JAMES D. WHITTEMORE, District Judge.
Plaintiff seeks sanctions under Rule 11, Fed.R.Civ.P, and 28 U.S.C. § 1927 because, according to Plaintiff. Attorney Kenneth has "unreasonably and vexatiously" multiplied these proceedings, committed fraud on the court, advanced "patently meritless defenses, conducted the defense in bad faith and made an "intentional negligent misrepresentation." She is woefully mistaken.
Plaintiff's contentions are essentially based on her disagreement with the defenses and factual explanations supporting Defendant's contention that Plaintiff's motion for summary judgment should be denied. In sum, Plaintiff believes sanctions are warranted because the merits favor her. That is not the standard for imposition of sanctions. More specifically, simply because she disagrees with the facts relied on by Defendant does not support a conclusion that the attorney has vexatiously multiplied these proceedings, acted in bad faith, violated Rule 11, or is otherwise sanctionable.
One who "multiplies the proceedings in any case unreasonably and vexatiously" may be sanctioned under § 1927. Byrne v. Nezhat, 261 F.3d 1075, 1106 (11th Cir. 2001). Notwithstanding, nothing Attorney Kenneth has filed in this case could possibly have multiplied these proceedings unreasonably or vexatiously. The extent of his conduct was to file (1) a motion to set aside the default entered against his client, which was granted (Dkts. 12, 14); (2) a Motion for Extension of Time to respond to the Complaint, which was granted (Dkts. 16, 20); (3) a Motion to Dismiss With Prejudice based on the statute of limitations, which was granted (Dkts. 21, 36); and (4) a response in opposition to Plaintiff's Motion for Summary Judgment, with supporting affidavit (Dkt. 25). Plaintiff's motion for summary judgment has been denied as moot (Dkt. 38).

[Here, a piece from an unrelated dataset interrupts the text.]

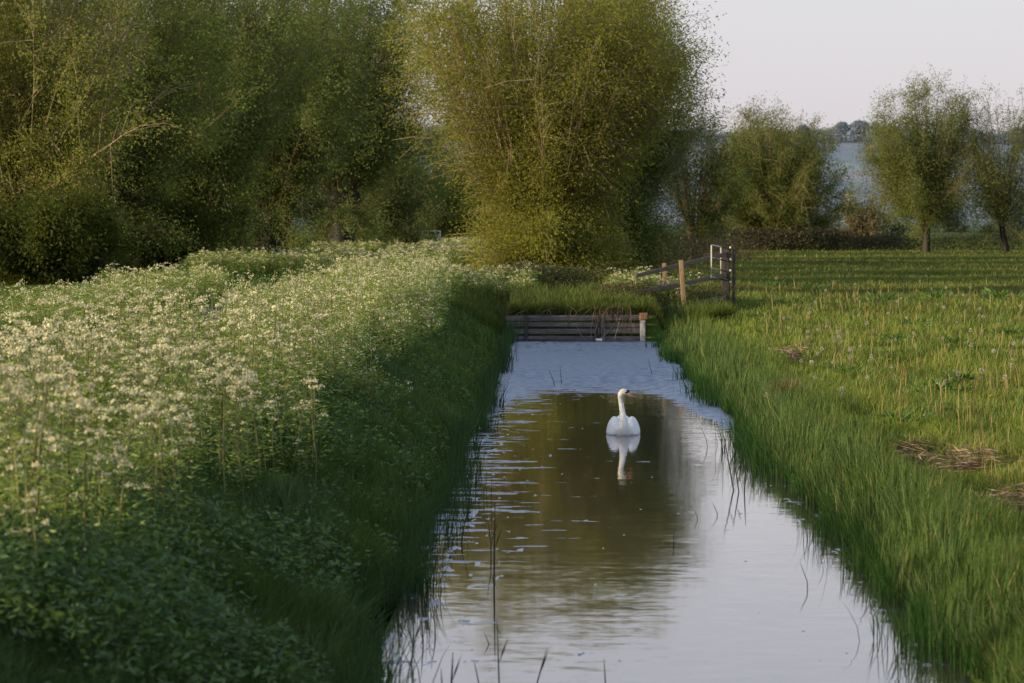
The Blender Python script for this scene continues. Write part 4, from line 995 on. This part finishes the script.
# straw patches
def straw(px, py, w_, d_, label, seed, name='straw_patch', col=(.3, .22, .15), up=.25, n=420, L=(.1, .3)):
    r = np.random.default_rng(seed); q = P(px, py, .78); z = float(gz(q.x, q.y))
    g = Geo(); x = r.normal(0, w_ / 2.4, n); y = r.normal(0, d_ / 2.4, n)
    zz = gz(q.x + x, q.y + y) - z + r.uniform(.05, .2, n)
    leaves(g, np.stack([x, y, zz], 1), np.stack([r.normal(0, 1, n), r.normal(0, 1, n), r.normal(0, up, n)], 1), r.uniform(L[0], L[1], n), .014, np.array(col) * r.uniform(.35, 1.4, (n, 1)))
    zs = np.full(12, .1); a = np.arange(12) / 12 * 6.28
    V = np.stack([np.cos(a) * w_ * .3, np.sin(a) * d_ * .3, gz(q.x + np.cos(a) * w_ * .3, q.y + np.sin(a) * d_ * .3) - z + .02], 1)
    V = np.r_[V, [[0, 0, .07]]]; g.put(V, [np.array([[i, (i + 1) % 12, 12] for i in range(12)])], (.07, .05, .035))
    o = add(name, g.mesh(name), M['straw']); o.location = (q.x, q.y, z); tag(o, label, 'straw', kind='stuff')
straw(958, 447, .95, 1.5, 'largest patch of bare dry straw in the right meadow', 1)
straw(1012, 482, .55, 1.2, 'dry straw patch cut by the right edge of the photo', 2)
straw(905, 432, .45, .9, 'small dark straw patch left of the largest one', 3, col=(.18, .13, .08), n=200)
straw(793, 348, .45, 3.0, 'thin pinkish straw streak on the bank below the dock clump', 4, n=160, col=(.35, .24, .17))
# rush tuft
q = P(790, 392, .6); g = Geo(); n = 420; r = np.random.default_rng(5); a = r.uniform(0, 6.28, n)
blades(g, np.stack([np.cos(a) * .16 * r.uniform(0, 1, n), np.sin(a) * .16 * r.uniform(0, 1, n), 0 * a - .03], 1), r.uniform(.3, .62, n), .011, a + r.normal(0, .4, n), r.uniform(.1, .75, n), np.array([.12, .085, .05]) * r.uniform(.5, 1.4, (n, 1)), np.array([.17, .11, .06]))
o = add('rush_tuft', g.mesh('rush_tuft'), M['straw']); o.location = (q.x, q.y, float(gz(q.x, q.y))); tag(o, 'brownish rush tuft on the right bank above the water', 'rush')

scene.render.resolution_x = 1024; scene.render.resolution_y = 683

The purpose of Rule 11 sanctions is to "reduce frivolous claims, defenses, or motions, and to deter costly meritless maneuvers." Massengale v. Ray, 267 F.3d 1298, 1302 (11th Cir.2001). In relevant part, Rule 11 provides that an attorney who signs a pleading "certifies that to the best of [his] knowledge, information, and belief, formed after an inquiry reasonable under the circumstances" that factual contentions have evidentiary support. In considering whether to impose sanctions under Rule 11, a two step inquiry is conducted: "(1) whether the party's claims are objectively frivolous; and (2) whether the person who signed the pleadings should have been aware that they were frivolous." Byrne v. Nezhat, 261 F.3d 1075, 1105 (11th Cir.2001), quoting Baker v. Alderman, 158 F.3d 516, 524 (11th Cir.1998).
An examination of Defendant's opposition to Plaintiff's summary judgment motion and Defendant's response to her Motion to Strike demonstrates that the pleadings signed by Attorney Kenneth are not objectively frivolous and have evidentiary support based on a reasonable investigation of the facts. Indeed, Attorney Kenneth explains the investigation by his client and how it supports the position he takes on the merits (Dkt. 27 at 3). And he attaches the sworn declaration of Melvin Nellums attesting to the facts he relies on. Id. His pleading therefore had evidentiary support and Rule 11 sanctions are not warranted.